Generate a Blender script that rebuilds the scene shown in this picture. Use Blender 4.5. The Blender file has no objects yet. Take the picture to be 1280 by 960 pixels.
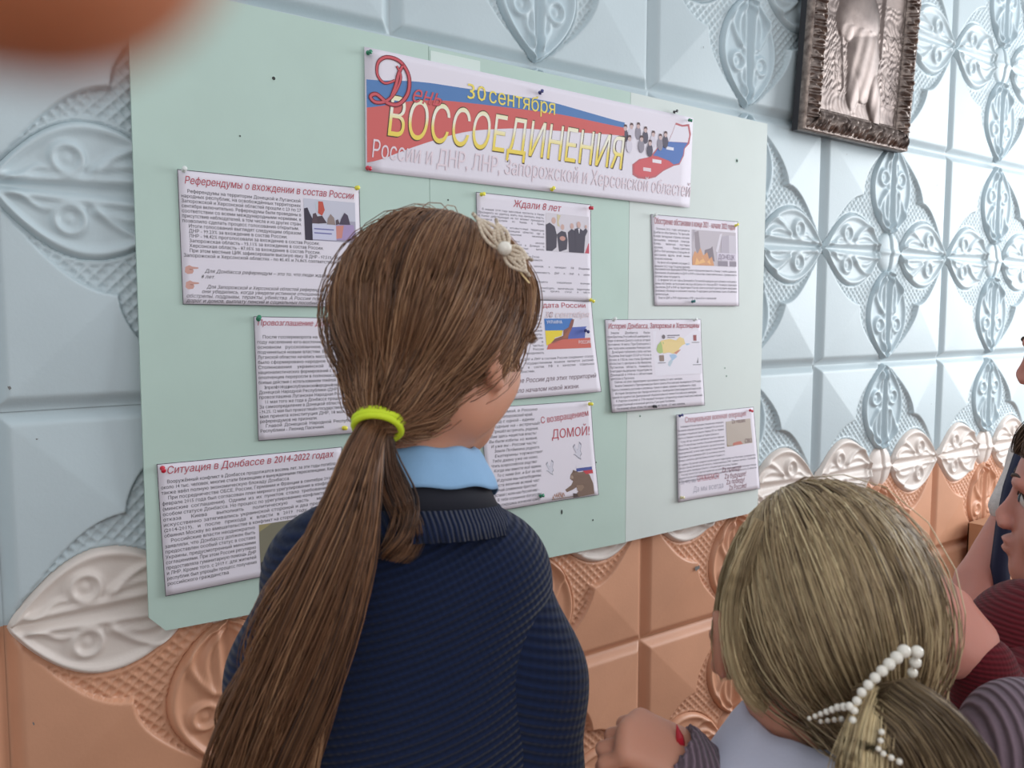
import bpy, math, random
import numpy as np
from mathutils import Vector, Matrix

random.seed(7)
rng = np.random.default_rng(7)
scene = bpy.context.scene
COL = scene.collection
ZO = 1.05          # height of the cream leaf line above the floor

# ------------------------------------------------------------------ camera
CX, CY, CZ, YAW, PITCH, ROLL, FPX = -0.0854207, -1.3890618, 0.4549571 + ZO, 0.6154496, -0.0833461, 0.000483, 1041.13
CAMP = np.array([CX, CY, CZ])
FW = np.array([math.sin(YAW)*math.cos(PITCH), math.cos(YAW)*math.cos(PITCH), math.sin(PITCH)])
R0 = np.array([math.cos(YAW), -math.sin(YAW), 0.0])
U0 = np.cross(R0, FW)
RT = math.cos(ROLL)*R0 + math.sin(ROLL)*U0
UP = -math.sin(ROLL)*R0 + math.cos(ROLL)*U0
cam = bpy.data.cameras.new('camera')
cam.sensor_width = 36.0
cam.lens = FPX/1280*36.0
cam.clip_start = 0.004
cam.clip_end = 50
co = bpy.data.objects.new('camera', cam)
COL.objects.link(co)
M = Matrix.Identity(4)
for i in range(3):
    M[i][0] = RT[i]; M[i][1] = UP[i]; M[i][2] = -FW[i]; M[i][3] = CAMP[i]
co.matrix_world = M
scene.camera = co
cam.dof.use_dof = True                     # a phone lens, two millimetres wide
cam.dof.focus_distance = 1.28
cam.dof.aperture_fstop = cam.lens/2.9

def at(px, py, depth):
    return CAMP + depth*(FW + RT*(px-640)/FPX - UP*(py-480)/FPX)
def onp(px, py, Y):
    d = FW + RT*(px-640)/FPX - UP*(py-480)/FPX
    return CAMP + (Y-CY)/d[1]*d

# ------------------------------------------------------------------ world and light
w = bpy.data.worlds.new('world'); scene.world = w; w.use_nodes = True
w.node_tree.nodes['Background'].inputs['Color'].default_value = (0.92, 0.95, 1.0, 1)
w.node_tree.nodes['Background'].inputs['Strength'].default_value = 0.73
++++
Brief: Return each line of the data, keeping its wording exact and omitting pictures.

Result:
Generate a Blender script that rebuilds the scene shown in this picture. Use Blender 4.5. The Blender file has no objects yet. Take the picture to be 1280 by 960 pixels.
import bpy, math, random
import numpy as np
from mathutils import Vector, Matrix

random.seed(7)
rng = np.random.default_rng(7)
scene = bpy.context.scene
COL = scene.collection
ZO = 1.05          # height of the cream leaf line above the floor

# ------------------------------------------------------------------ camera
CX, CY, CZ, YAW, PITCH, ROLL, FPX = -0.0854207, -1.3890618, 0.4549571 + ZO, 0.6154496, -0.0833461, 0.000483, 1041.13
CAMP = np.array([CX, CY, CZ])
FW = np.array([math.sin(YAW)*math.cos(PITCH), math.cos(YAW)*math.cos(PITCH), math.sin(PITCH)])
R0 = np.array([math.cos(YAW), -math.sin(YAW), 0.0])
U0 = np.cross(R0, FW)
RT = math.cos(ROLL)*R0 + math.sin(ROLL)*U0
UP = -math.sin(ROLL)*R0 + math.cos(ROLL)*U0
cam = bpy.data.cameras.new('camera')
cam.sensor_width = 36.0
cam.lens = FPX/1280*36.0
cam.clip_start = 0.004
cam.clip_end = 50
co = bpy.data.objects.new('camera', cam)
COL.objects.link(co)
M = Matrix.Identity(4)
for i in range(3):
    M[i][0] = RT[i]; M[i][1] = UP[i]; M[i][2] = -FW[i]; M[i][3] = CAMP[i]
co.matrix_world = M
scene.camera = co
cam.dof.use_dof = True                     # a phone lens, two millimetres wide
cam.dof.focus_distance = 1.28
cam.dof.aperture_fstop = cam.lens/2.9

def at(px, py, depth):
    return CAMP + depth*(FW + RT*(px-640)/FPX - UP*(py-480)/FPX)
def onp(px, py, Y):
    d = FW + RT*(px-640)/FPX - UP*(py-480)/FPX
    return CAMP + (Y-CY)/d[1]*d

# ------------------------------------------------------------------ world and light
w = bpy.data.worlds.new('world'); scene.world = w; w.use_nodes = True
w.node_tree.nodes['Background'].inputs['Color'].default_value = (0.92, 0.95, 1.0, 1)
w.node_tree.nodes['Background'].inputs['Strength'].default_value = 0.73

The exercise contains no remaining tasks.